Task material |
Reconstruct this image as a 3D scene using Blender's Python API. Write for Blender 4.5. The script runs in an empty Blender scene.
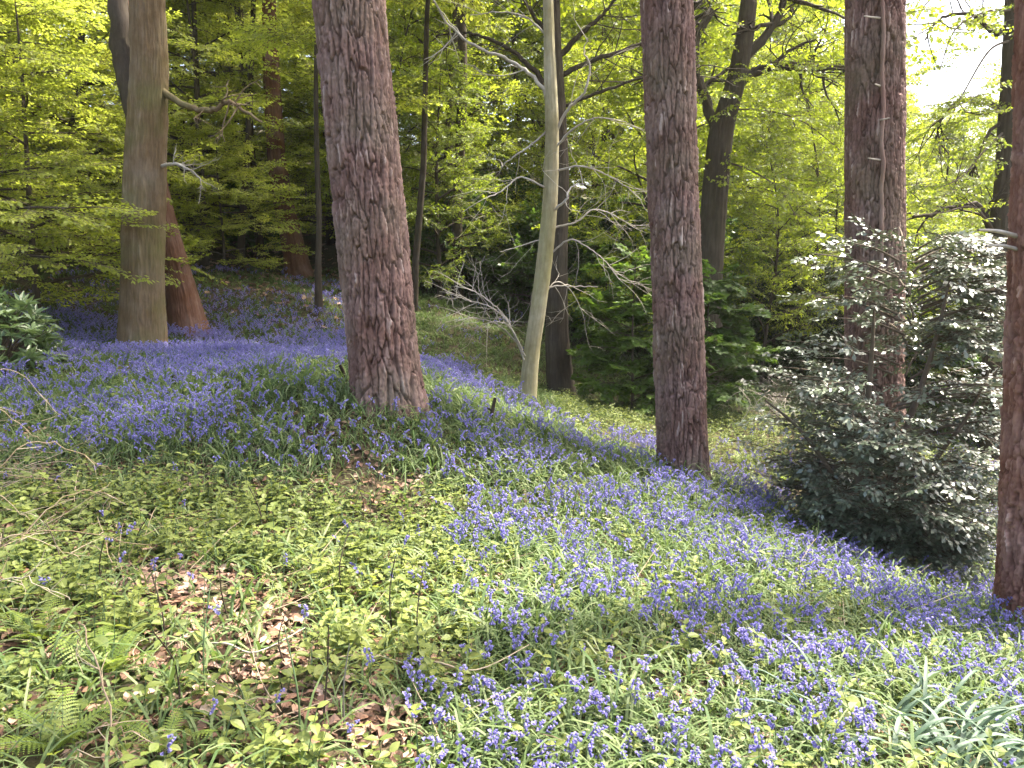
import bpy, math
import numpy as np
from math import radians as R, sin, cos, pi

sc = bpy.context.scene
col = sc.collection

# ------------------------------------------------------------------ camera, sky, sun, exposure
FPX, PITCH, CAMZ = 770.0, R(8.0), 1.6
SP, CP = sin(PITCH), cos(PITCH)
cam = bpy.data.cameras.new('camera')
cam.sensor_fit = 'HORIZONTAL'; cam.sensor_width = 36.0; cam.lens = FPX / 1024 * 36.0
cam.clip_start = 0.05; cam.clip_end = 2000
cam_o = bpy.data.objects.new('camera', cam); col.objects.link(cam_o)
cam_o.location = (0, 0, CAMZ); cam_o.rotation_euler = (R(90) - PITCH, 0, 0)
sc.camera = cam_o

SUN_EL, SUN_AZ = R(61), R(60)            # azimuth measured from straight ahead towards the right
world = bpy.data.worlds.new('World'); sc.world = world; world.use_nodes = True
wn = world.node_tree.nodes; wl = world.node_tree.links
wn.clear()
sky = wn.new('ShaderNodeTexSky'); sky.sky_type = 'NISHITA'; sky.sun_disc = False
sky.sun_elevation = SUN_EL; sky.sun_rotation = SUN_AZ
sky.air_density = 1.0; sky.dust_density = 7.0; sky.ozone_density = 1.0
bg = wn.new('ShaderNodeBackground'); bg.inputs['Strength'].default_value = 0.15
wo = wn.new('ShaderNodeOutputWorld')
wl.new(sky.outputs[0], bg.inputs['Color']); wl.new(bg.outputs[0], wo.inputs['Surface'])
sun = bpy.data.lights.new('sun', 'SUN'); sun.energy = 3.8; sun.angle = R(1.5); sun.color = (1.0, 0.94, 0.84)
sun_o = bpy.data.objects.new('sun', sun); col.objects.link(sun_o)
sun_o.rotation_euler = (R(90) - SUN_EL, 0, -SUN_AZ + pi)   # fixed up below with a track quaternion
from mathutils import Vector
SUNDIR = Vector((sin(SUN_AZ) * cos(SUN_EL), cos(SUN_AZ) * cos(SUN_EL), sin(SUN_EL)))
sun_o.rotation_euler = SUNDIR.to_track_quat('Z', 'Y').to_euler()
sun_o.location = SUNDIR * 60

vs = sc.view_settings
vs.view_transform = 'Standard'; vs.look = 'None'; vs.gamma = 1.0; vs.use_curve_mapping = False
vs.exposure = 2.42
cy = sc.cycles
cy.max_bounces = 8; cy.diffuse_bounces = 5; cy.glossy_bounces = 2; cy.transmission_bounces = 5
cy.transparent_max_bounces = 4; cy.caustics_reflective = False; cy.caustics_refractive = False
cy.sample_clamp_indirect = 6.0

# ------------------------------------------------------------------ pixel <-> world helpers for laying the place out
def px(u, v, Y):
    a = (u - 512) / FPX; b = (384 - v) / FPX
    d = np.array((a, CP + b * SP, -SP + b * CP))
    return np.array((0, 0, CAMZ)) + d * (Y / d[1])

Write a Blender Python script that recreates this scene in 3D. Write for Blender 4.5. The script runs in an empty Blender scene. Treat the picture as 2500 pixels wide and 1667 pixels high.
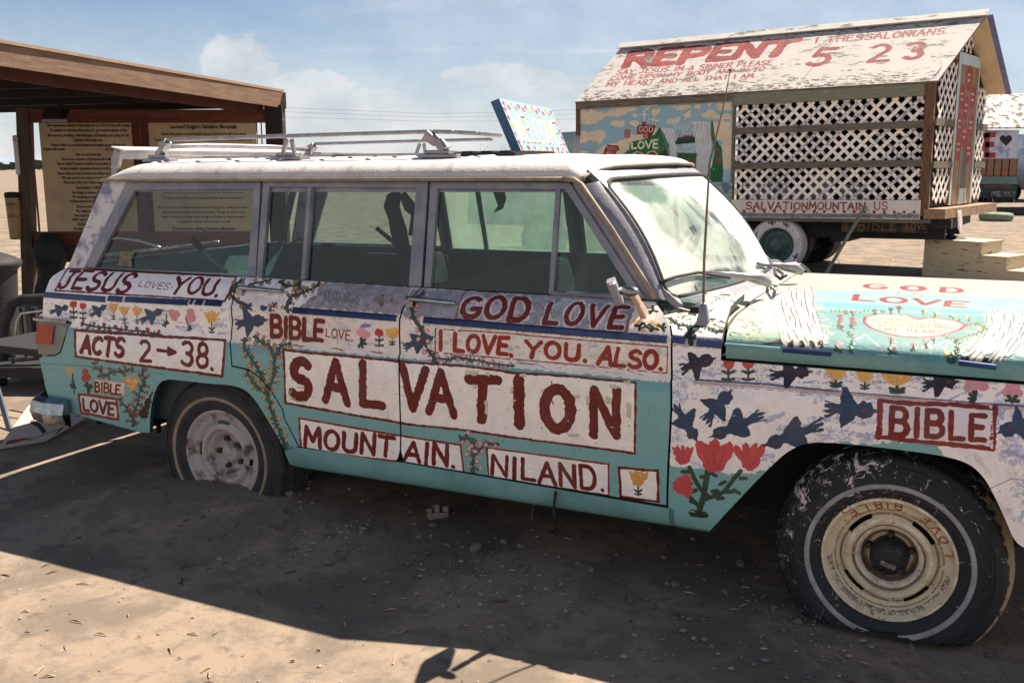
import bpy, bmesh, math, random
import numpy as np
from mathutils import Vector, Matrix
sc = bpy.context.scene
C = sc.collection
random.seed(7); rng = np.random.RandomState(11)

# ------------------------------------------------------------------ camera, sky, sun, exposure
H = 1.51                                   # eye height of the photographer
FPX, PCX, PCY = 2357.07, 1250.0, 833.5
PITCH = math.atan((833.5-407)/FPX)
cam_d = bpy.data.cameras.new("camera"); cam = bpy.data.objects.new("camera", cam_d); C.objects.link(cam)
cam.location = (0, 0, H); cam.rotation_euler = (math.pi/2-PITCH, 0, 0)
cam_d.sensor_width = 36.0; cam_d.lens = FPX/2500*36.0; cam_d.clip_end = 9000; cam_d.clip_start = 0.05
sc.camera = cam
SUN = np.array([.77, .605, 1.46]); SUN /= np.linalg.norm(SUN)
sl = bpy.data.lights.new("sun", 'SUN'); sun = bpy.data.objects.new("sun", sl); C.objects.link(sun)
sl.energy = 4.9; sl.angle = math.radians(0.5); sl.color = (1.0, .875, .70)
sun.rotation_euler = Vector(SUN).to_track_quat('Z', 'Y').to_euler()
world = bpy.data.worlds.new("World"); sc.world = world; world.use_nodes = True
sc.view_settings.view_transform = 'Standard'; sc.view_settings.look = 'None'
sc.view_settings.exposure = 1.40; sc.view_settings.gamma = 1.0
sc.cycles.max_bounces = 8; sc.cycles.transparent_max_bounces = 12
sc.cycles.use_denoising = True

def build_world():
    nt = world.node_tree; n = nt.nodes; L = nt.links
    for x in list(n): n.remove(x)
    out = n.new('ShaderNodeOutputWorld'); bg = n.new('ShaderNodeBackground')
    sky = n.new('ShaderNodeTexSky'); sky.sky_type = 'NISHITA'; sky.sun_disc = False
    sky.sun_elevation = math.asin(SUN[2]); sky.sun_rotation = math.atan2(SUN[0], SUN[1])
    sky.air_density = 1.0; sky.dust_density = .2; sky.ozone_density = 3.0; sky.altitude = 1200
    tc = n.new('ShaderNodeTexCoord'); sep = n.new('ShaderNodeSeparateXYZ'); L.new(tc.outputs['Generated'], sep.inputs[0])
    def math_(op, a, b=None, c=None):
        m = n.new('ShaderNodeMath'); m.operation = op
        for i, v in enumerate((a, b, c)):
            if v is None: continue
            if isinstance(v, (int, float)): m.inputs[i].default_value = v
            else: L.new(v, m.inputs[i])
        return m.outputs[0]
    def ramp(v, a, b):
        r = n.new('ShaderNodeMapRange'); r.interpolation_type = 'SMOOTHSTEP'
        L.new(v, r.inputs[0]); r.inputs[1].default_value = a; r.inputs[2].default_value = b; return r.outputs[0]
    def noise(vec, scale, detail, rough=.55, dist=0.):
        t = n.new('ShaderNodeTexNoise'); L.new(vec, t.inputs['Vector']); t.inputs['Scale'].default_value = scale
        t.inputs['Detail'].default_value = detail; t.inputs['Roughness'].default_value = rough
        t.inputs['Distortion'].default_value = dist; return t.outputs[0]
    z = math_('MAXIMUM', sep.outputs[2], 0.0)
    zz = math_('ADD', z, .10)
    u = math_('DIVIDE', sep.outputs[0], zz); v = math_('DIVIDE', sep.outputs[1], zz)
    cmb = n.new('ShaderNodeCombineXYZ'); L.new(math_('MULTIPLY', u, .45), cmb.inputs[0]); L.new(math_('MULTIPLY', v, 1.5), cmb.inputs[1])
    c1 = noise(cmb.outputs[0], .55, 9, .58, .6)
    c2 = noise(cmb.outputs[0], .16, 3, .5, .2)
    cirrus = math_('MULTIPLY', ramp(math_('ADD', math_('MULTIPLY', c1, .6), math_('MULTIPLY', c2, .55)), .50, .70), .85)
    # clearer, deeper blue high on the west side, thicker veil to the east
    side = math_('MAXIMUM', ramp(sep.outputs[0], -.40, .02), ramp(sep.outputs[1], .05, -.35))
    cirrus = math_('MULTIPLY', cirrus, math_('ADD', math_('MULTIPLY', side, .85), .15))
    cirrus = math_('MULTIPLY', cirrus, math_('SUBTRACT', 1.0, math_('MULTIPLY', ramp(z, .35, .75), .8)))
    # low veil near the horizon
    veil = math_('MULTIPLY', math_('SUBTRACT', 1.0, ramp(z, -.03, .20)), .92)
    veil = math_('MAXIMUM', veil, math_('MULTIPLY', math_('MULTIPLY', side, math_('SUBTRACT', 1.0, ramp(z, .10, .62))), .45))
    veil = math_('MAXIMUM', veil, math_('MULTIPLY', math_('MULTIPLY', ramp(sep.outputs[1], .25, -.25), math_('SUBTRACT', 1.0, ramp(z, .25, .75))), .92))
    # cumulus bank standing low over the desert
    az = math_('DIVIDE', sep.outputs[0], math_('MAXIMUM', sep.outputs[1], .05))
    el = math_('DIVIDE', sep.outputs[2], math_('MAXIMUM', sep.outputs[1], .05))
    cc = n.new('ShaderNodeCombineXYZ'); L.new(az, cc.inputs[0]); L.new(math_('MULTIPLY', el, 1.4), cc.inputs[1])
    nb = noise(cc.outputs[0], 14., 7, .6)
    def lump(x0, y0, sx, sy):
        a = math_('DIVIDE', math_('SUBTRACT', az, x0), sx); b = math_('DIVIDE', math_('SUBTRACT', el, y0), sy)
        return math_('SUBTRACT', 1.0, math_('ADD', math_('MULTIPLY', a, a), math_('MULTIPLY', b, b)))
    lum = math_('MAXIMUM', lump(-.272, .085, .045, .055), lump(-.215, .055, .07, .045))
    lum = math_('MAXIMUM', lum, lump(-.13, .060, .06, .020)); lum = math_('MAXIMUM', lum, lump(-.01, .090, .08, .014))
    lum = math_('MAXIMUM', lum, lump(.28, .205, .32, .030)); lum = math_('MAXIMUM', lum, lump(-.05, .255, .35, .018))
    cum = math_('MULTIPLY', ramp(math_('ADD', math_('MULTIPLY', lum, .55), math_('MULTIPLY', nb, 1.3)), .62, .92), .75)
    tot = math_('MAXIMUM', math_('MAXIMUM', cirrus, veil), cum)
    mixc = n.new('ShaderNodeMix'); mixc.data_type = 'RGBA'; L.new(tot, mixc.inputs[0])
    L.new(sky.outputs[0], mixc.inputs[6])
    shade = n.new('ShaderNodeMix'); shade.data_type = 'RGBA'; L.new(ramp(nb, .35, .65), shade.inputs[0])
    shade.inputs[6].default_value = (6.6, 6.9, 7.3, 1); shade.inputs[7].default_value = (8.6, 8.6, 8.6, 1)
    L.new(shade.outputs[2], mixc.inputs[7])
    L.new(mixc.outputs[2], bg.inputs[0]); bg.inputs[1].default_value = 0.038
    L.new(bg.outputs[0], out.inputs[0])
build_world()

# ------------------------------------------------------------------ measuring frames
RGT = np.array([1, 0, 0.]); FW = np.array([0, math.cos(PITCH), -math.sin(PITCH)]); UPV = np.array([0, math.sin(PITCH), math.cos(PITCH)])
def ray(px, py): return RGT*(px-PCX)/FPX - UPV*(py-PCY)/FPX + FW
CAMP = np.array([0, 0, H])
class Frame:
    def __init__(s, O, M): s.O = np.array(O, float); s.M = np.array(M, float)
    def hit(s, px, py, ax, val):
        d = s.M.T@ray(px, py); o = s.M.T@(CAMP-s.O); return o+d*((val-o[ax])/d[ax])
    def loc(s, w): return s.M.T@(np.asarray(w, float)-s.O)
    def matrix(s):
        m = Matrix.Identity(4)
        for i in range(3):
            for j in range(3): m[i][j] = s.M[i, j]
            m[i][3] = s.O[i]
        return m
WF = Frame((0, 0, 0), np.eye(3))
def gnd(px, py, z=0.): return WF.hit(px, py, 2, z)
def at_depth(px, py, d):
    v = ray(px, py); return CAMP+v*d/v[1]
al, be, ga = .4507, .0073, .004
_X = np.array([math.cos(al)*math.cos(be), -math.sin(al)*math.cos(be), math.sin(be)])
_Y = np.array([math.sin(al), math.cos(al), 0.]); _Z = np.cross(_X, _Y)
_Y, _Z = _Y*math.cos(ga)+_Z*math.sin(ga), _Z*math.cos(ga)-_Y*math.sin(ga)
CAR = Frame((-1.2921, 4.1471, -1.2664+H), np.stack([_X, _Y, _Z], 1))
class Prof:
    """surface extruded along the car's length from a (y, z) outline"""
    def __init__(s, P, frame=CAR):
        s.P = np.array(P, float); d = np.hypot(*np.diff(s.P, axis=0).T); s.s = np.concatenate([[0], np.cumsum(d)]); s.f = frame
    def pos(s, x, t): return (x, float(np.interp(t, s.s, s.P[:, 0])), float(np.interp(t, s.s, s.P[:, 1])))
    def hit(s, px, py):
        v = s.f.M.T@ray(px, py); o = s.f.M.T@(CAMP-s.f.O); best = None; alt = None
        for i in range(len(s.P)-1):
            a, b = s.P[i], s.P[i+1]; n = np.array([b[1]-a[1], a[0]-b[0]])
            den = n@v[1:]
            if abs(den) < 1e-9: continue
            t = (n@(a-o[1:]))/den; q = o+t*v; w = ((q[1:]-a)@(b-a))/((b-a)@(b-a))
            if t <= 0: continue
            ext = max(0, -w, w-1)*(s.s[i+1]-s.s[i])
            r = (q[0], s.s[i]+w*(s.s[i+1]-s.s[i]))
            if ext < 1e-6:
                if best is None or t < best[0]: best = (t, r)
            elif alt is None or ext < alt[0]: alt = (ext, r)
        return best[1] if best else alt[1]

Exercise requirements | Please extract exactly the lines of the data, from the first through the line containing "sc.camera = cam_o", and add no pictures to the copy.

Written answer |
Reconstruct this image as a 3D scene using Blender's Python API. Write for Blender 4.5. The script runs in an empty Blender scene.
import bpy, math
import numpy as np
from math import radians as R, sin, cos, pi

sc = bpy.context.scene
col = sc.collection

# ------------------------------------------------------------------ camera, sky, sun, exposure
FPX, PITCH, CAMZ = 770.0, R(8.0), 1.6
SP, CP = sin(PITCH), cos(PITCH)
cam = bpy.data.cameras.new('camera')
cam.sensor_fit = 'HORIZONTAL'; cam.sensor_width = 36.0; cam.lens = FPX / 1024 * 36.0
cam.clip_start = 0.05; cam.clip_end = 2000
cam_o = bpy.data.objects.new('camera', cam); col.objects.link(cam_o)
cam_o.location = (0, 0, CAMZ); cam_o.rotation_euler = (R(90) - PITCH, 0, 0)
sc.camera = cam_o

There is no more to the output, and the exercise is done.